Native Educators Form Worldwide Consortium

Nov 15th, 2002 | By | Category: 14-2: American Indian Higher Education Consortium 30th Anniversary, Tribal College News

Rongo Watere and Lionel Bordeaux serve as co-chairs of the international consortium, which fulfills a lifelong dream. Photo taken at Kananaskis Village, Alberta, where WINHEC was born.

Native educators signed a landmark agreement August 5 in Stoney Park, Alberta, creating the World Indigenous Nations Higher Education Consortium (WINHEC). The educators who founded the organization came from New Zealand, mainland United States, Hawaii, Alaska, and Canada.

The consortium began as the dream of Lionel Bordeaux, president of Sinte Gleska University in South Dakota. In 1972 a council of elders on the Rosebud Reservation told him to get involved with their “brothers and sisters in the four directions.” In 1999, representatives from the Maori higher education institutions (wananga) traveled to Hawaii to meet with Sinte Gleska and other tribal colleges. Famed songwriter and educator Buffy St. Marie and W.K. Kellogg Foundation Program Director Dr. Valorie Johnson helped coordinate that meeting, which was held during the World Indigenous Peoples Conference on Education. (See TCJ, Vol. 11, N.2.) The indigenous educators honored each other in ceremony and song and promised to continue to work together.

Subsequently, Rongo Watere and his colleague, Trevor Moeke, visited Sinte Gleska. Watere is the chief executive officer for the Maori college headquartered in Hamilton, New Zealand, Te Wananga o Aotearoa. Then in March 2002, a delegation of tribal college presidents and staff from the American Indian Higher Education Consortium (AIHEC) spent two weeks visiting the wananga in New Zealand. While there, Bordeaux and representatives of the three Maori wananga signed a memorandum of understanding with an eye toward creating a larger consortium. (See TCJ, Vol.14, N.1.)

Indigenous higher education representatives worked together for several days in Alberta setting up the infrastructure, mission, and goals for the World Indigenous Nations Higher Education Consortium. They had long discussions about the use of the word “nations” and agreed that WINHEC would be a temporary working name. Bordeaux and Watere will serve as co-chairs of the new organization. WINHEC was started with a pledge of $500,000 NZ for the first year. The executive director is Turoa Royal, an official of Te Wananga o Raukawa.

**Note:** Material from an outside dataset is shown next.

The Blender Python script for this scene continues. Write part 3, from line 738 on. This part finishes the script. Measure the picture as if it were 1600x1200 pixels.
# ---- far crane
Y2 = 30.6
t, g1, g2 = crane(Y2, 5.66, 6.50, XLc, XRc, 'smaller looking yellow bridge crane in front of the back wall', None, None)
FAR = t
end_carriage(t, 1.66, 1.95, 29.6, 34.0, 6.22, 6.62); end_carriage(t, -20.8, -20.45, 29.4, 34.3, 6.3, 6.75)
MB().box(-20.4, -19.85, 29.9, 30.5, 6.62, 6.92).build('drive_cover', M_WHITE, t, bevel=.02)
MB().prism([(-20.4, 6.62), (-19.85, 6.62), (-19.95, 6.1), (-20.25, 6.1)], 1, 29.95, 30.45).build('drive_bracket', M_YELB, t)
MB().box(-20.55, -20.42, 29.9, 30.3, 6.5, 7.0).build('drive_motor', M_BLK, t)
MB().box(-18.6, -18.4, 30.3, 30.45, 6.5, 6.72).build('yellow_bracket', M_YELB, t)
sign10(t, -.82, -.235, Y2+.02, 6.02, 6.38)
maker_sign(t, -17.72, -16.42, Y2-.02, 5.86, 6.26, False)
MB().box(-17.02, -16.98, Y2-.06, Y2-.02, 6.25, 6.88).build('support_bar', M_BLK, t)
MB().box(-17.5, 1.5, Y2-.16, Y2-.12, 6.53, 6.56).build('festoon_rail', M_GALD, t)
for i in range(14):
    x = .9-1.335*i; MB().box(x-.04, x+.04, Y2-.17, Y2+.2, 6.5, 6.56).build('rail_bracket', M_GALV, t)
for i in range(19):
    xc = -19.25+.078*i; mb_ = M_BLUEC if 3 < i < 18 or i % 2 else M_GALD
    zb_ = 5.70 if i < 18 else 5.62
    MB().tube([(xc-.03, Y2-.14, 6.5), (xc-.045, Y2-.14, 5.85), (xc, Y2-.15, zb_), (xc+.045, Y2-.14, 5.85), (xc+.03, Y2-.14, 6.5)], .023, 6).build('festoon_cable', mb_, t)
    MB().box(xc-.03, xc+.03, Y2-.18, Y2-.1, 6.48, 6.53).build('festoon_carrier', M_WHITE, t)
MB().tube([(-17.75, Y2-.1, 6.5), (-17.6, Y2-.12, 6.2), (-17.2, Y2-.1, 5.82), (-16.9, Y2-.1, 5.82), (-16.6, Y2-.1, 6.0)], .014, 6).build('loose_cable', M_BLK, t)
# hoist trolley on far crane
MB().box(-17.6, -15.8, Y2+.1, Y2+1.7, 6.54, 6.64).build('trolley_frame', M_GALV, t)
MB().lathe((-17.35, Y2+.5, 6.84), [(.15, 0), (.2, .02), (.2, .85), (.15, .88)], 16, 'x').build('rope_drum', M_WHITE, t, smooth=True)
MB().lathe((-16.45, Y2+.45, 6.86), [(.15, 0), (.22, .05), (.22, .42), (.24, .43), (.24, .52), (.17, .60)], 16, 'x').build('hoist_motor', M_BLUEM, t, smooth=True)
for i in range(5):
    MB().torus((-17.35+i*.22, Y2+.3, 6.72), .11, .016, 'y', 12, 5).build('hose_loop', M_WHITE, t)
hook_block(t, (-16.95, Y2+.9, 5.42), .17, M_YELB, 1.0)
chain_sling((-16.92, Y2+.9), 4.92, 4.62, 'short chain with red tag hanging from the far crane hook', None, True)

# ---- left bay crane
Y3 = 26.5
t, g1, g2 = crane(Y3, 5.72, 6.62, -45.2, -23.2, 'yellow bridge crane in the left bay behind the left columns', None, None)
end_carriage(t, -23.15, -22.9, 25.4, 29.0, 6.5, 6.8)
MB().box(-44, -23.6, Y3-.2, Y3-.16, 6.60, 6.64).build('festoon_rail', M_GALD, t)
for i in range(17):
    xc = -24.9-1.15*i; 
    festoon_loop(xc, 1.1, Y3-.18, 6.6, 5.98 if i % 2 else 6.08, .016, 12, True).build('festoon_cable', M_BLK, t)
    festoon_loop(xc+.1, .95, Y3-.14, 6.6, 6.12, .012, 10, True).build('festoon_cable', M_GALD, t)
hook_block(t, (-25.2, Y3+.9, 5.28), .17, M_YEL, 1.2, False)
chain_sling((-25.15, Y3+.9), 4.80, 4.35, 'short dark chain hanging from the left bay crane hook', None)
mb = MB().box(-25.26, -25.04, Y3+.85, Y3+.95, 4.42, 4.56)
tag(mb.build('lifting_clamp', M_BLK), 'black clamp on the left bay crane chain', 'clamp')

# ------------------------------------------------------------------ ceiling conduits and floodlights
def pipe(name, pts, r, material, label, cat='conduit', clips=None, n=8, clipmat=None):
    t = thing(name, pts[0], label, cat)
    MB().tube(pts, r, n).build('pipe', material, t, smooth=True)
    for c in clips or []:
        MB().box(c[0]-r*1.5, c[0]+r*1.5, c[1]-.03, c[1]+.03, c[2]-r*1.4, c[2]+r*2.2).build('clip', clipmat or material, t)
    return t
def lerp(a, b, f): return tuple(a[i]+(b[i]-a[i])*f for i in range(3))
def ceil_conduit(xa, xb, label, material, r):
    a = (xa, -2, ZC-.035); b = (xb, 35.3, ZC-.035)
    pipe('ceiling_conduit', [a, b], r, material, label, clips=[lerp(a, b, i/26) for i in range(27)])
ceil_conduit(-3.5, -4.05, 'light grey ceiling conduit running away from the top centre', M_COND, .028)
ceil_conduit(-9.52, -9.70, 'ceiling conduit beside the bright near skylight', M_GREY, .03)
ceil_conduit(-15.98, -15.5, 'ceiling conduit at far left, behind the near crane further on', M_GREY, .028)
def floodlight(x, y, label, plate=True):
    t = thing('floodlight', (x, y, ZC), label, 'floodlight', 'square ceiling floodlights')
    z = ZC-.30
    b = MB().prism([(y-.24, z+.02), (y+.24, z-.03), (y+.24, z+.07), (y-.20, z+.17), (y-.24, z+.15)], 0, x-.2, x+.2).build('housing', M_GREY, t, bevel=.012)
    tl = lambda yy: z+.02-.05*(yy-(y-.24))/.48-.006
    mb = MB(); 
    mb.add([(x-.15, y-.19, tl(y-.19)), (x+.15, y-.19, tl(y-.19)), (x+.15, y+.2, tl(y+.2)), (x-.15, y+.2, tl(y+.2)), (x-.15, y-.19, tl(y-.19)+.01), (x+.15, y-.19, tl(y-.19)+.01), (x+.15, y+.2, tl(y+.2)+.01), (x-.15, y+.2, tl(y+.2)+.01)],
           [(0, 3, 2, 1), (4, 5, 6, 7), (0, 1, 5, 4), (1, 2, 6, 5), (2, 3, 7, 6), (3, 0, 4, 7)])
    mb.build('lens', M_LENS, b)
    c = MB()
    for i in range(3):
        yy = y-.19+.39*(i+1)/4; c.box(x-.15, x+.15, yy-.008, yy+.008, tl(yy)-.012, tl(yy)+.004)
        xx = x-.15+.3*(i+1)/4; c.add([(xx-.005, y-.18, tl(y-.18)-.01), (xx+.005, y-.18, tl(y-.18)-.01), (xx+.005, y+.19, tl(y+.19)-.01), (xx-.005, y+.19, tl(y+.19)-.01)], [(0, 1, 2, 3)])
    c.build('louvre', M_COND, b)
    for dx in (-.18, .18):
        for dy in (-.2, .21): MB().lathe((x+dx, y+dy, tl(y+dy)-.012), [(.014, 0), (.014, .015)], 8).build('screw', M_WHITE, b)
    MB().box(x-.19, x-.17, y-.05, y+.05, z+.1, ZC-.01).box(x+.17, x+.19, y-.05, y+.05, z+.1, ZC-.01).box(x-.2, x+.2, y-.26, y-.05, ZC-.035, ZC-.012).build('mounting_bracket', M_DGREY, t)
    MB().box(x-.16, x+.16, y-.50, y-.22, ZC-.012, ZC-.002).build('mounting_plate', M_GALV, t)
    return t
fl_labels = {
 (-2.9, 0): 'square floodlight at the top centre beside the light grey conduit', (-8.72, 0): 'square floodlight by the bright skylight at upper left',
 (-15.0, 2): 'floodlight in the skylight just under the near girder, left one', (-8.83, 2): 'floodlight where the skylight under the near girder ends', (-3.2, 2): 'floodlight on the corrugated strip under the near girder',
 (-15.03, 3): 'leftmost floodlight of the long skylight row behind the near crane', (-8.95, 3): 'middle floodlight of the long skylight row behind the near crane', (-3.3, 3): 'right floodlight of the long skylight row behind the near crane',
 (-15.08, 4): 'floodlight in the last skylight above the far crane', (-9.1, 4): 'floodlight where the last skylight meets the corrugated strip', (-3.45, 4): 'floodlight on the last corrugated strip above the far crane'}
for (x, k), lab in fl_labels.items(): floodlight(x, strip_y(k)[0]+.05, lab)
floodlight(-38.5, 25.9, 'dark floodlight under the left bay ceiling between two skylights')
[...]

Watere endorsed the concept of the organization, saying, “Lionel, we stand right behind you. Like you, I’ve been pushing the barrel for 20 years. I can’t wait.” Emphasizing the importance of having their own educational institutions, he said, “If mainstream institutions provided opportunities for language and culture, we wouldn’t be here, would we? In New Zealand the Maori represent 20% of the population and 50% of the prison population. That’s why we provide opportunities for our people to excel so they won’t go in the other direction. We believe inequities in higher education can be better challenged by world institutions.”

Native educators from around the world gather every three years for the World Indigenous Peoples Conference on Education. More than 3,000 people attended this year’s conference in Stoney Park, Alberta, where they attended cultural performances, shared ideas at workshops held in tepees, as well as forming the new organization. WINHEC plans to meet every three years in conjunction with the conference, which will be held in New Zealand in 2005.